Diamonds are highly valuable, or expensive. We prefer the term valuable. Why is this?
DIAMONDS ARE RARE
Diamonds are amongst the rarest commodities on this planet. Every year, the supply of diamonds is decreasing, globally. The fact that our own Argyle mine in Australia’s remote North-West has been recently permanently closed is mostly due to the fact that the mining company estimated that they had unearthed just about everything that there was to be discovered at the site. There were other factors involved, and now the land has been returned to its traditional owners; the outcome for everyone involved is good – especially if you own one or more of the famous, prized pink diamonds from Argyle.
But we digress; the point was that this mine was one of the most productive in the world. There are industry expectations that similar closures will occur around many of the world’s largest and most productive mines in the next decade. In 2006, production globally was at its zenith, and from then on fewer diamonds have been unearthed each year, incrementally.
Will we discover new locations to mine diamonds? It’s possible; there are lots of folks looking but not a lot of eureka moments at this stage.

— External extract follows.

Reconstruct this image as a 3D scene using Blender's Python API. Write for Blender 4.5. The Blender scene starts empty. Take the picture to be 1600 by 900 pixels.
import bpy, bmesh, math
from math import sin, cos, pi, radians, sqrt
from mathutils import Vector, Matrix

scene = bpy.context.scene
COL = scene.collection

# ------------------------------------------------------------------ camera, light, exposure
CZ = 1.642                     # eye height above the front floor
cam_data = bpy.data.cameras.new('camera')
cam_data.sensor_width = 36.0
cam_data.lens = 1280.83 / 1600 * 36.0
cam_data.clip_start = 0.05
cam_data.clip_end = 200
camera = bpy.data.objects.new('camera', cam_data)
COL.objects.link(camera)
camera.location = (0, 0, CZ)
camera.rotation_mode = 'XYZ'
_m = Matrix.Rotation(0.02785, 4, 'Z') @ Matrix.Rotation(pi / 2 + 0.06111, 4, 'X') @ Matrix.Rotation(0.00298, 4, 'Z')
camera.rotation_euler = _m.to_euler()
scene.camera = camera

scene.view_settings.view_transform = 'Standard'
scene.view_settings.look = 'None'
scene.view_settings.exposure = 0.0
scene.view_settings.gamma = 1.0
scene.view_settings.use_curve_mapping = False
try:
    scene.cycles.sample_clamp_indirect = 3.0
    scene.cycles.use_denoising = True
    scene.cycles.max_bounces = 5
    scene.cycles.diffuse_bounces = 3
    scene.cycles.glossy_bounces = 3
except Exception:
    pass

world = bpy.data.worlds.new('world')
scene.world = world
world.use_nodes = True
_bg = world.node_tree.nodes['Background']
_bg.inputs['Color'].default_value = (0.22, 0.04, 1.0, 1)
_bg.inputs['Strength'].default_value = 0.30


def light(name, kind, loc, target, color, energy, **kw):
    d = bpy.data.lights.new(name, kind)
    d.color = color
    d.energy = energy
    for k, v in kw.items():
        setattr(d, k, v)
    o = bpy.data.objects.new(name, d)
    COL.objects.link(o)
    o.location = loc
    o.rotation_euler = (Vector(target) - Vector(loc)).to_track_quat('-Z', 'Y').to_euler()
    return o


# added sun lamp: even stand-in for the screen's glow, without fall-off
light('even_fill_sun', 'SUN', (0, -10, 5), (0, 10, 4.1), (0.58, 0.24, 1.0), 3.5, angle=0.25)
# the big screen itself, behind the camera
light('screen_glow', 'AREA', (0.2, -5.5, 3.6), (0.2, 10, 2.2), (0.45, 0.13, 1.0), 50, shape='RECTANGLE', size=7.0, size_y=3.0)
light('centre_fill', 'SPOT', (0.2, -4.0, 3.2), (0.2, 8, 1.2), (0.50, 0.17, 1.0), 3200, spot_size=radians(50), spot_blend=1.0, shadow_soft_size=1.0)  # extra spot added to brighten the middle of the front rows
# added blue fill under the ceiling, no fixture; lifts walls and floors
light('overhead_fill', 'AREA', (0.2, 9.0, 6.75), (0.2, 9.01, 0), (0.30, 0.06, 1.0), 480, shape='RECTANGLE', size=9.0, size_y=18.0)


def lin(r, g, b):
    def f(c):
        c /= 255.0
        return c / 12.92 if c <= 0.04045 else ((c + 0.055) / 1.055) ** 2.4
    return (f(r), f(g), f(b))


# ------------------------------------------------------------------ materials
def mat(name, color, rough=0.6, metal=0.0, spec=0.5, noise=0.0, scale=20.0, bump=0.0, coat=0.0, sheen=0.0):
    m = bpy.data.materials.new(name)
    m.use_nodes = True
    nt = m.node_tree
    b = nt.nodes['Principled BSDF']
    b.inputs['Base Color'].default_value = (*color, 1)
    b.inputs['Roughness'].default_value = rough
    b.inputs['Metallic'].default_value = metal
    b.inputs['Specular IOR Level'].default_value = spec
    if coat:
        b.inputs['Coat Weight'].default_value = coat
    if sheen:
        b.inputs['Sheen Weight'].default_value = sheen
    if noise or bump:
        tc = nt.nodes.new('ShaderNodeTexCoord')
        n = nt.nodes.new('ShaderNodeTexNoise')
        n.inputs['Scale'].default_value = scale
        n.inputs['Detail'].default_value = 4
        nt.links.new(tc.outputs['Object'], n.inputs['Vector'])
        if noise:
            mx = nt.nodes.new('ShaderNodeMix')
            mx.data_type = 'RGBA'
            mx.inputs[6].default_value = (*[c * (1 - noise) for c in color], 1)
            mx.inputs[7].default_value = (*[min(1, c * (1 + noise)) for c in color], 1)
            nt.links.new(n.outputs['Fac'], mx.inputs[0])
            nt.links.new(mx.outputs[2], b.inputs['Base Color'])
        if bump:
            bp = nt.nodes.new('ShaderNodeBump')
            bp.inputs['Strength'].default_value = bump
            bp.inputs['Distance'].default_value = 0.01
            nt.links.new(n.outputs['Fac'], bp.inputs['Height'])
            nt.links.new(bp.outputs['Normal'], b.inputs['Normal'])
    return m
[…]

It is possible that there may be sites in the world’s oceans, underneath the sea-beds, which sounds quite exciting – a bit like finding treasure chests lost in old Davey Jones’ locker! But the costs of undersea mining are immense and prohibitive.
Most of the rough diamonds which are unearthed are in fact not of gem quality or are too small (a bit like having to throw that little fish back in). Little dazzlers, which are between .01 and .05 of a carat, represent the majority of stones which are extracted and eventually cut & polished. But the diamonds people really want to see are those which are 1 carat or more. These are the diamonds which feature as centre stones on fabulous diamond engagement rings and other jewellery items. And the really good ones in these sizes are in the minority of diamonds which are mined every year.

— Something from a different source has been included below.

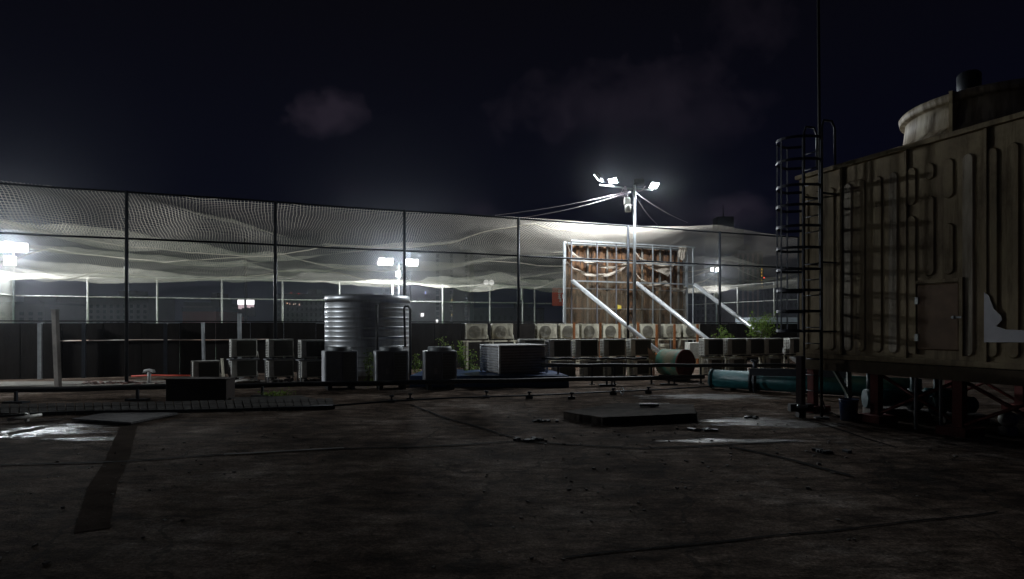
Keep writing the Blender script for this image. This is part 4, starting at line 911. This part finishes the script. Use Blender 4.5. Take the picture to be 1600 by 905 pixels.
bb = MB(); a2, c2 = P(1172, 581, 14.6), P(1330, 584, 13.2); bb.box((a2+c2)/2, ((c2-a2).length, .10, .17), c2-a2); bb.box(Vector((a2.x+.1, a2.y, a2.z/2-.05)), (.06, .06, a2.z-.1)); bb.box(Vector((c2.x-.1, c2.y, c2.z/2-.05)), (.06, .06, c2.z-.1)); tag(bb.build("steel_beam", m_frame), "dark steel channel resting above the teal water main", "beam")
# pumps under the tower
for i, (px, D, s_) in enumerate(((1392, 10.9, 1.0), (1462, 10.6, 1.1), (1500, 10.2, .9))):
    c = ray(px, D); t = thing("pump", c, ["teal pump nearest the bucket under the tower", "large dark teal pump behind the bent pipes", "rear dark teal pump deep under the tower"][i], "pump", "pumps under the tower")
    bb = MB(); bb.lathe(c+UP*.33*s_+Vector((-.2, 0, 0)), [(0, 0), (.13*s_, .0), (.15*s_, .03), (.15*s_, .42*s_), (.1*s_, .46*s_), (0, .46*s_)], 20, axis=(1, -.2, 0)); bb.build("motor", m_teal, t)
    bb = MB(); bb.lathe(c+UP*.30*s_+Vector((-.34, .05, 0)), [(0, -.1), (.16*s_, -.09), (.2*s_, 0), (.16*s_, .09), (0, .1)], 20, axis=(1, -.2, 0)); bb.tube([c+Vector((-.34, .05, .35*s_)), c+Vector((-.34, .05, .75)), c+Vector((-.1, .3, .84))], .06, 10); bb.build("volute", mat("dark pump iron", (.05, .09, .10), .5, .3), t)
    MB().box(c+UP*.07, (.8*s_, .36, .14)).build("pump_base", m_conc, t)
bb = MB(); c = P(1575, 655, 9.0); bb.lathe(c, [(0, -.12)]+[(.12*math.sin(a), -.12*math.cos(a)) for a in [math.pi*i/10 for i in range(1, 10)]]+[(0, .12)], 18); bb.tube([c, c+Vector((.5, .3, 0))], .05, 8); bb.box(Vector((c.x, c.y, .06)), (.16, .16, .12)); tag(bb.build("float_ball", mat("pale plastic float", (.5, .5, .47), .4)), "pale round float ball low at the right edge", "float ball")
bb = MB(); c1_ = G(1306, 640, .5); 
bb.tube([G(1284, 622, .5), G(1290, 640, .05), G(1310, 650, .02), G(1326, 652, .02)], .012, 6); tag(bb.build("hose", m_black), "thin black hose trailing from the ladder to the bucket", "hose")
for i, (x0, z0, x1, z1) in enumerate(((1304, 578, 1328, 620), (1326, 578, 1327, 618))):
    bb = MB(); a, c = P(x0, z0, 11.2), P(x1, z1, 11.0); bb.box((a+c)/2, (.07, .05, (a-c).length), (1, 0, 0), None, a-c); bb.box(Vector((c.x, c.y, c.z/2)), (.06, .05, c.z))
    tag(bb.build("strut", mat("pale green strut", (.20, .25, .20), .6)), ["slanting pale green strut above the blue bucket", "vertical pale green strut above the blue bucket"][i], "strut")

# ------------------------------------------------------------------ things on and beyond the court
sg = thing("red_sign", fo+VX*15.3, "red banner sign with white characters on the far fence", "sign"); p0 = fo+VX*15.27-AY*.15; p1 = fo+VX*16.6-AY*.15; D = p0.y
z1, z0 = 1.6+59/F*58.8, 1.6+31/F*58.8
bb = MB(); bb.box((p0+p1)/2+UP*(z0+z1)/2, ((p1-p0).length, .05, z1-z0), AX); bb.build("board", mat("red banner", (.72, .16, .11), .6, 0, .2), sg)
bb = MB()
def glyph(cx, cz, s, seed):
    rr = random.Random(seed)
    for z_ in (-.42, 0, .42): bb.box(p0+AX*cx+UP*(cz+z_*s)-AY*.035, (s*rr.uniform(.7, .95), .02, s*.2), AX)
    for x_ in (-.38, 0, .38): 
        if rr.random() < .75: bb.box(p0+AX*(cx+x_*s)+UP*cz-AY*.037, (s*.2, .02, s*rr.uniform(.7, .95)), AX)
for i in range(4): glyph(.78+.46*i, z1-.33, .34, i); glyph(.74+.48*i, z1-.80, .40, i+9); glyph(.84+.44*i, z1-1.16, .28, i+20)
bb.build("characters", mat("white characters", (.85, .82, .8), .6), sg)
# tube lamp seen right of the near post, twin globes
bb = MB(); a = fo+VX*14.1; bb.tube([P(815, 447, 56.5), P(815, 469, 56.5)], .07, 8); bb.tube([P(816.5, 447, 56.6), Vector((P(816.5, 500, 56.6).x, 56.6, 0))], .05, 8); tag(bb.build("tube_lamp", m_white), "upright pale lamp tube beside the near fence post", "tube lamp")
tl_ = thing("street_lamp", ray(764, 75), "twin white globe lamp seen through the net above the fence", "street lamp")
MB().tube([ray(764, 75)-UP*8, P(764, 446, 75)], .08, 8).build("pole", m_galv, tl_)
for px in (759.5, 768): bb = MB(); c = P(px, 441.5, 75); bb.lathe(c, [(0, -.33)]+[(.33*math.sin(a), -.33*math.cos(a)) for a in [math.pi*i/8 for i in range(1, 8)]]+[(0, .33)], 14); bb.build("globe", emit("white globe", (1, .98, .95), .9), tl_)
# city buildings
def building(px0, px1, ytop, D, col, lab, dep=18, cols=0, rows=0, lit=(), yb=None, wincol=(.012, .012, .016), stripe=False):
    x0, x1 = (px0-800)/F*D, (px1-800)/F*D; zt = H+(HZ-ytop)/F*D; zb = -32
    t = thing("building", ((x0+x1)/2, D+dep/2, zb), lab, "building", "city blocks beyond the court")
    bb = MB(); bb.box(((x0+x1)/2, D+dep/2, (zt+zb)/2), (x1-x0, dep, zt-zb)); bb.build("wall", mat("city wall %d" % (int(col[0]*1000)), col, .85, 0, .3, .15), t)
    bb = MB(); bb.box(((x0+x1)/2, D+dep/2, zt+.4), ((x1-x0)*1.01, dep*1.02, .8)); bb.box(((x0+x1)/2+(x1-x0)*.18, D+dep/2, zt+1.9), ((x1-x0)*.2, dep*.4, 2.4)); bb.build("roof", mat("city roof", (.12, .11, .11), .9), t)
    if cols:
        bb = MB(); zs = max(zb, H-4)
        for i in range(cols):
            x = x0+(x1-x0)*(i+.5)/cols; ww = (x1-x0)/cols*(.45 if not stripe else .5)
            if stripe: bb.box((x, D-.06, (zs+zt)/2), (ww, .14, (zt-zs)*.98))
            else:
                for j in range(rows): z = zt-2-(zt-zs-2)*(j+.5)/rows; bb.box((x, D-.06, z), (ww, .14, (zt-zs)/rows*.5))
        bb.build("window_bands", mat("dark panes", wincol, .3), t)
    for (px, py, w_, h_, c_, s_) in lit:
        p = P(px, py, D); MB().box((p.x, D-.2, p.z), (w_/F*D, .12, h_/F*D)).build("lit_window", emit("window glow %.2f %.2f %.2f" % c_, c_, s_), t)
    return t
building(-60, 70, 476, 190, (.22, .19, .18), "low dim block at the far left behind the net", cols=9, rows=5)
building(85, 232, 466, 230, (.24, .20, .20), "wide dim apartment block left of the reddish hall", cols=14, rows=6)
building(285, 338, 487, 120, (.40, .12, .09), "small reddish brick hall beyond the left fence", dep=14, cols=4, rows=1)
building(288, 335, 478, 135, (.26, .22, .20), "grey block rising behind the reddish hall", dep=14, cols=8, rows=2)
building(432, 505, 462, 260, (.16, .14, .15), "dim office block with small orange window lights left of the tank", cols=10, rows=6,
         lit=[(449, 474, 1.4, 2, (1, .55, .35), 1.0), (453, 475, 1.2, 2, (1, .6, .5), .6), (459, 475.5, 1.6, 1.6, (1, .75, .6), .8), (468, 476, 1.2, 3, (1, .6, .5), .5), (455, 458, 1.0, 1, (1, .05, .02), 1.2), (467, 459, 1.4, 1, (1, .05, .05), 1.2), (462, 475, 1, 2, (1, .8, .7), .5)])
building(508, 600, 470, 300, (.14, .13, .14), "dim block mostly hidden behind the tank", cols=9, rows=5)
building(642, 734, 395, 150, (.34, .30, .30), "tall grey tower with three dark window columns above the heat pumps", cols=0, dep=16,
         lit=[(660, 492, 4.5, 5, (1, .97, 1), 1.6), (683, 502, 3, 4.5, (1, 1, 1), 2.2), (665, 457.5, 1.8, 4.5, (.5, .5, 1), .8), (706, 469, 1.6, 3, (.9, .65, .2), .45), (706, 492, 1.4, 2.6, (.9, .65, .2), .45), (614.5, 451, 2.4, 4.5, (1, .22, .05), 1.3)])
t = bpy.data.objects[-1] if False else None
for px in (684, 705.5, 728.5):
    bb = MB()
    for j in range(14): p = P(px, 400+8.2*j, 150); bb.box((p.x, 149.9, p.z), (.75, .2, .95))
    o = bb.build("window_column", mat("dark panes", (.012, .012, .016), .3)); par = [q for q in bpy.data.objects if q.get('label', '').startswith("tall grey tower with three")][0]
    o.parent = par; o.matrix_parent_inverse = Matrix.Translation(-Vector(par.location))
building(598, 640, 440, 210, (.14, .14, .16), "narrow dark tower right behind the middle floodlights", cols=3, rows=9)
building(738, 850, 484, 260, (.10, .10, .11), "low dark block between tall tower and red sign", cols=12, rows=3)
building(1086, 1152, 452, 230, (.13, .13, .15), "dark block behind the third brace", cols=8, rows=6)
building(1153, 1192, 396, 170, (.28, .16, .13), "tall brown striped tower behind the bushy plant", cols=5, stripe=True, lit=[(1192.5, 434.5, 3, 2.4, (1, .08, .04), 3)])
building(1196, 1262, 442, 240, (.12, .11, .13), "dark block beside the crane lights", cols=9, rows=7)
building(1118, 1162, 361, 320, (.10, .10, .11), "stepped dark high rise faint against the pink cloud", cols=5, rows=12)
bb = MB(); p = P(1140, 350, 330); bb.box((p.x, 340, p.z-2), (9, 8, 14)); bb.tube([(p.x, 340, p.z), (p.x, 340, p.z+12)], .6, 6, r2=.1); bb.box((p.x, 340, p.z/2-18), (8, 8, p.z+28)); tag(bb.build("spire_building", mat("city roof", (.12, .11, .11))), "dark pointed spire top against the pink cloud", "building")
cn = thing("tower_crane", ray(1191, 160)-UP*32, "distant tower crane mast dotted with yellow lamps", "crane"); MB().tube([ray(1191, 160)-UP*32, P(1191, 415, 160)], .35, 4).build("mast", m_frame, cn); MB().tube([P(1165, 420, 160), P(1210, 418, 160)], .25, 4).build("jib", m_frame, cn)
for y in (421, 426, 431, 438, 443, 448): p = P(1190.5+.4*math.sin(y), y, 159.4); MB().box(p, (.16, .16, .28)).build("crane_lamp", emit("yellow crane lamp", (1, .6, .05), 1.0), cn)
# bright far billboard
bl = thing("billboard", ray(384, 110), "bright white lit billboard beyond the fence on the left", "billboard"); a = P(384, 477, 110)
bb = MB(); bb.box(a+UP*(-2), (.4, .5, 34-6)); bb.build("mast", m_frame, bl)
bb = MB(); z = a.z; x0, x1 = P(372, 0, 110).x, P(396.5, 0, 110).x
bb.box(((x0+x1)/2, 110, P(0, 472.5, 110).z), (x1-x0, .4, .85)); bb.build("lit_panel", emit("billboard light", (1, .97, .99), 2.4), bl)
bb = MB()
for i in range(9): xx = x0+(x1-x0)*(i+.5)/9; hh = (.9, 1.0, .7, .8, .5, .65, .75, .45, .55)[i]*.8; bb.box((xx, 110.02, P(0, 476.2, 110).z-hh/2), ((x1-x0)/9*random.uniform(.4, .8), .3, hh))
bb.build("picture_panel", emit("billboard picture", (1, .75, .82), .55), bl)
bb = MB(); bb.box(((x0+x1)/2, 110.4, P(0, 482, 110).z), (x1-x0+.2, .3, 3.0)); bb.build("back_frame", m_frame, bl)

# ------------------------------------------------------------------ thin night haze, put in to give the floodlights a halo
hm = bpy.data.materials.new("night haze"); hm.use_nodes = True; t_ = hm.node_tree; t_.nodes.clear(); o_ = t_.nodes.new("ShaderNodeOutputMaterial"); v_ = t_.nodes.new("ShaderNodeVolumePrincipled")
v_.inputs["Color"].default_value = (.85, .9, 1, 1); v_.inputs["Density"].default_value = HAZE; v_.inputs["Anisotropy"].default_value = .95; t_.links.new(v_.outputs[0], o_.inputs["Volume"])
bb = MB(); bb.box((0, 900, 30), (3200, 2700, 126)); tag(bb.build("haze", hm), kind="stuff")
for o in bpy.data.objects:
    if '_off' in o: del o['_off']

So, supply is becoming more difficult, yet demand is increasing! You don’t need a degree in economics to understand what this does to the price of the sparkling stones. Demand has been especially driven by new markets in India and China, where thousands within the relatively recently wealthy middle classes have their eyes on the prize. The United States of America was the largest market for diamonds for most of the last 50 years, but this appears to be changing.

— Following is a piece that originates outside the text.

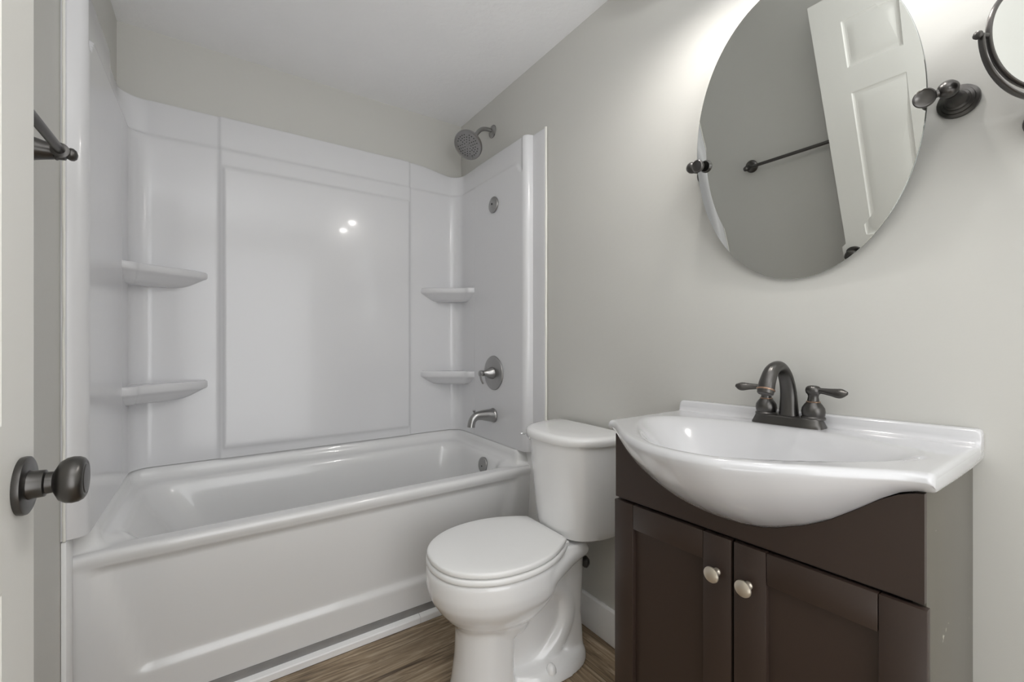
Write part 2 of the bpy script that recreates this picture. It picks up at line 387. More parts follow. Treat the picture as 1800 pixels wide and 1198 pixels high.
def corner_shelf(right, ztop, lip):
    c = Vector((1.158, 2.254)) if right else Vector((-.275, 2.254)); sg = -1 if right else 1
    wx, wy = (.225, .200) if right else (.245, .205)
    # plan: along the back wall, then a softly bowed front edge, back along the side wall
    A = [(0.0, .03), (wx * .5, .03), (wx, .02), (wx, -.01), (wx * .90, -.045), (wx * .72, -.080), (wx * .46, -.118), (wx * .22, -.155), (.035, -.188), (.0, -wy), (-.03, -wy), (-.03, -wy * .5)]
    pl = [Vector((p.x, p.y)) for p in catmull([(x, y, 0) for x, y in A] + [(A[0][0], A[0][1], 0)], 5)][:-1]
    loops = []
    for z, sc, ins in ((ztop - .004, 1, .03), (ztop - .002, 1, .016), (ztop, 1, .010), (ztop - .001, 1, .005), (ztop - .005, 1, .001), (ztop - .011, 1, 0), (ztop - lip + .006, 1, .0), (ztop - lip + .001, .99, .002), (ztop - lip - .003, .96, .004), (ztop - lip - .014, .88, .003), (ztop - lip - .028, .77, .0), (ztop - lip - .038, .67, 0), (ztop - lip - .042, .58, 0)):
        lo = []
        for p in pl:
            q = p * sc
            if p.y < .0 and p.x > -.0: # inset of the free edge
                q = q - q.normalized() * ins if q.length > ins else q
            lo.append((c.x + sg * q.x, c.y + q.y, z))
        loops.append(lo)
    return G().loft(loops).done('corner_shelf', M['acrylic'], sur, ang=50)
for r_ in (False, True):
    corner_shelf(r_, 1.397, .03); corner_shelf(r_, .945, .034)
g = G()
for yy, x0, x1, zt in ((1.4915, XR - .013, XR - .0005, 2.045), (1.5392, XL + .0005, XL + .012, 2.13)):
    pts = [((x0 + x1) / 2 + random.uniform(-.0008, .0008), yy + random.uniform(-.0006, .0006), ZB + (zt - ZB) * k / 24.) for k in range(25)]
    G().tube(pts, [(.0042 if zt < 2.1 else .0028) + random.uniform(-.0007, .0007) for _ in pts], 8, flat=1.2).done('caulk_bead', M['caulk'], sur, label='cream caulk bead')
# capped valve hole on the right panel
vx = XR - .0105 - .0375
hc = root('hole_cover', (vx, 1.856, 1.79), 'small round brushed metal hole cover high on the shower side panel', 'cover plate')
G().lathe([(0, .040), (.004, .041), (.007, .039), (.0085, .034), (.009, .001)], (vx, 1.856, 1.79), (-1, 0, 0)).done('plate', M['nickel'], hc)
G().lathe([(0, .005), (.002, .005), (.003, .003)], (vx - .0085, 1.862, 1.795), (-1, 0, 0), 14).done('screw', M['nozzle'], hc)

# ------------------------------------------------------------------ shower head
def shower_head():
    base = Vector((XR, 1.946, 2.206))
    t = root('rain_shower', base, 'round brushed nickel shower head on a bent arm above the tub', 'shower')
    G().lathe([(.0005, .033), (.003, .033), (.006, .030), (.009, .020), (.012, .013)], base, (-1, 0, 0)).done('flange', M['nickel'], t)
    hp = Vector((1.088, 1.948, 2.135)); d = Vector((-.62, -.34, -.70)).normalized()
    arm = catmull([base, base + Vector((-.03, 0, .003)), base + Vector((-.062, 0, -.004)), base + Vector((-.088, 0, -.026)), hp - d * .0, hp + d * .012], 6)
    G().tube(arm, .0105, 18).done('arm', M['nickel'], t)
    o_ = hp
    G().lathe([(-.004, .012), (0, .0145), (.01, .0155), (.016, .0145), (.018, .011), (.026, .011)], o_, d).done('swivel_nut', M['nickel'], t)
    G().lathe([(.02, .012), (.026, .022), (.034, .030), (.042, .036), (.046, .05), (.052, .066), (.060, .0735), (.068, .0745), (.073, .0735), (.074, .070), (.0715, .066), (.072, .03), (.0725, .001)], o_, d, 48).done('head', M['nickel'], t)
    f = o_ + d * .0722; u = d.cross(Vector((0, 0, 1))).normalized(); v = d.cross(u)
    g = G()
    for rad, n in ((.0175, 7), (.0295, 13), (.041, 19), (.053, 25)):
        for k in range(n):
            if rad > .03 and k % 6 == 5: continue
            a_ = 2 * math.pi * (k + .3 * rad * 30) / n; g.lathe([(-.001, .0022), (.0015, .0022), (.0022, .0012)], f + (u * math.cos(a_) + v * math.sin(a_)) * rad, d, 8)
    g.done('nozzles', M['nozzle'], t)
    G().lathe([(0, .0085), (.003, .0085), (.004, .0068), (.002, .0055), (.002, .001)], f - d * .0008, d, 24).done('centre_ring', M['nickel'], t)
    G().box(-.003, .003, -.004, .004, -.004, .004)
    e = f + u * .0 + v * .064
    G().lathe([(-.001, .006), (.004, .0055), (.005, .003)], e * 1.0 - d * .001, d, 12).done('spray_tab', M['nickel'], t)
shower_head()

def shower_valve():
    c = Vector((vx + .0005, 1.858, .949))
    t = root('shower_valve', c, 'round brushed nickel shower valve with a cone handle and small lever on the side panel', 'shower valve')
    d = Vector((-1, 0, 0))
    G().lathe([(0, .084), (.003, .086), (.006, .084), (.009, .076), (.0105, .06), (.0115, .035), (.012, .001)], c, d, 56).done('escutcheon', M['nickel'], t)
    G().lathe([(.008, .031), (.02, .030), (.036, .021), (.05, .015), (.064, .0125), (.066, .012)], c, d, 40).done('handle_cone', M['nickel'], t)
    h = G(); h.lathe([(.062, .0125), (.065, .0145), (.076, .0155), (.082, .0145), (.085, .010), (.086, .001)], c, d, 32)
    p = c + d * .075
    h.tube(catmull([p + Vector((0, 0, .004)), p + Vector((-.003, -.004, -.018)), p + Vector((0, -.008, -.036)), p + Vector((.006, -.011, -.050))], 6), [.011 - .0002 * k for k in range(19)], 14, side=(0, 1, 0), flat=.45)
    h.done('lever', M['nickel'], t)
shower_valve()

def tub_spout():
    c = Vector((vx + .0005, 1.858, .737))
    t = root('tub_spout', c, 'brushed nickel tub spout with a diverter knob above the overflow plate', 'tub spout')
    G().lathe([(0, .033), (.004, .036), (.007, .036), (.010, .0335), (.014, .033)], c, (-1, 0, 0), 40).done('flange', M['nickel'], t)
    P = catmull([c + Vector((-.008, 0, 0)), c + Vector((-.038, 0, .003)), c + Vector((-.072, 0, .006)), c + Vector((-.102, 0, .003)), c + Vector((-.121, 0, -.012)), c + Vector((-.128, 0, -.032)), c + Vector((-.130, 0, -.046))], 6)
    R = crvals([.033, .029, .0240, .0205, .0188, .0188, .0192], 6)
    G().tube(P, R, 28, side=(0, 1, 0)).done('spout_body', M['nickel'], t)
    k = c + Vector((-.112, 0, .012))
    G().lathe([(0, .004), (.013, .0035), (.015, .006), (.021, .0075), (.023, .006)], k, (-.1, 0, 1), 16).done('diverter_knob', M['nickel'], t)
tub_spout()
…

DIFFICULTIES AROUND ACQUIRING DIAMONDS
As discussed, mining is producing less and less of these remarkable rocks, and therefore not only is demand outstripping supply and prices going up, but diamonds are also literally becoming more difficult to lay hands on.
Mines are known as ‘tertiary’ sources for procuring rough diamonds. The ‘primary’ source is actually diamonds which can be found on the earth’s surface. Yes, it’s true, many used to be discovered in this way, but we’re pretty sure there’s not many of these left anymore. The ‘secondary’ source is diamonds which can be found in the beds of rivers, creeks and other waterways. There may be a few yet to be found in these locations but not heaps. As we mentioned above, the next step is undersea mining. And there’s also another possibility – outer space. Both these are called ‘quaternary’ sources. We are not holding our breath waiting for diamonds to be found in these places (although you would potentially need to hold your breath in both, hey?). So, for now, diamonds are becoming harder to come by and even harder to buy the best ones.
THE PERCEPTION OF VALUE
There is of course the element of the nature of ‘value’ itself. People have assigned high value to precious stones and metals, land, yet also pieces of paper, artworks and recently crypto currencies - which are really only an idea. Materials like diamonds and gold have a long, impressive and fascinating history as representations and guarantees of ‘value’. These items are like reserves of wealth, which can be carried around and are accepted as proxy currency everywhere. Peoples around the world have agreed on this, a long time ago. Just as we do with cash. There are many people who would prefer to have gold and/or diamonds in hand rather than an equivalent amount in plastic banknotes. Who can blame them?
So, diamonds are simply inherently valuable too. This is not caused by large corporations or stock markets playing around with figures. It’s deeper than that. It is more akin to the value we place on land and law. The market for diamonds certainly was dominated by one particular player up until around 50 years ago, and that was the company called De Beers. They are still very important within the industry. But no single organisation influences the market in terms of having a monopoly anymore. This means the market is not manipulated the way it once tended to be, somewhat. Competition is fierce; therefore, prices are realistic. In other words, there’s no ‘system’ which the average consumer is up against and has no chance of ‘beating’. It doesn’t work that way, thankfully.
The value of diamonds (and all the precious gems for that matter) is bona fide. Diamonds are costly because of the reasons discussed above, market forces and also, importantly, because of their special and remarkable qualities: Diamonds are beautiful. Seeing a spectacular diamond shimmering or scintillating gives us a sensation like nothing else in the world. They are unique. Diamonds represent the vows, the values and the union of lovers. They are handed down in families. They are ancient, they are eternal and we rightly treasure them.